Obtaining the size distribution of fault gouges with polydisperse bearings
Pedro G. Lind, Reza M. Baram, Hans J. Herrmann

TL;DR
This paper extends the model of random space-filling bearings to include variable spacing offsets, successfully reproducing the size distributions of fault gouges and suggesting a link to seismic gaps.
Contribution
It introduces a generalized model with random offsets that better matches observed fault gouge size distributions and explores the impact of different offset distributions.
Findings
Polydisperse bearings reproduce fault gouge size distributions.
Uniform offset distribution best matches real fault data.

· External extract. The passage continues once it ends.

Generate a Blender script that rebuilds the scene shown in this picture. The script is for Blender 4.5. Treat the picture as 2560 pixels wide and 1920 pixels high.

Fractal dimensions align with those observed in natural faults.
Abstract
We generalize the recent study of random space-filling bearings to a more realistic situation, where the spacing offset varies randomly during the space-filling procedure, and show that it reproduces well the size-distributions observed in recent studies of real fault gouges. In particular, we show that the fractal dimensions of random polydisperse bearings sweep predominantly the low range of values in the spectrum of fractal dimensions observed along real faults, which strengthen the evidence that polydisperse bearings may explain the occurrence of seismic gaps in nature. In addition, the influence of different distributions for the offset is studied and we find that the uniform distribution is the best choice for reproducing the size-distribution of fault gouges.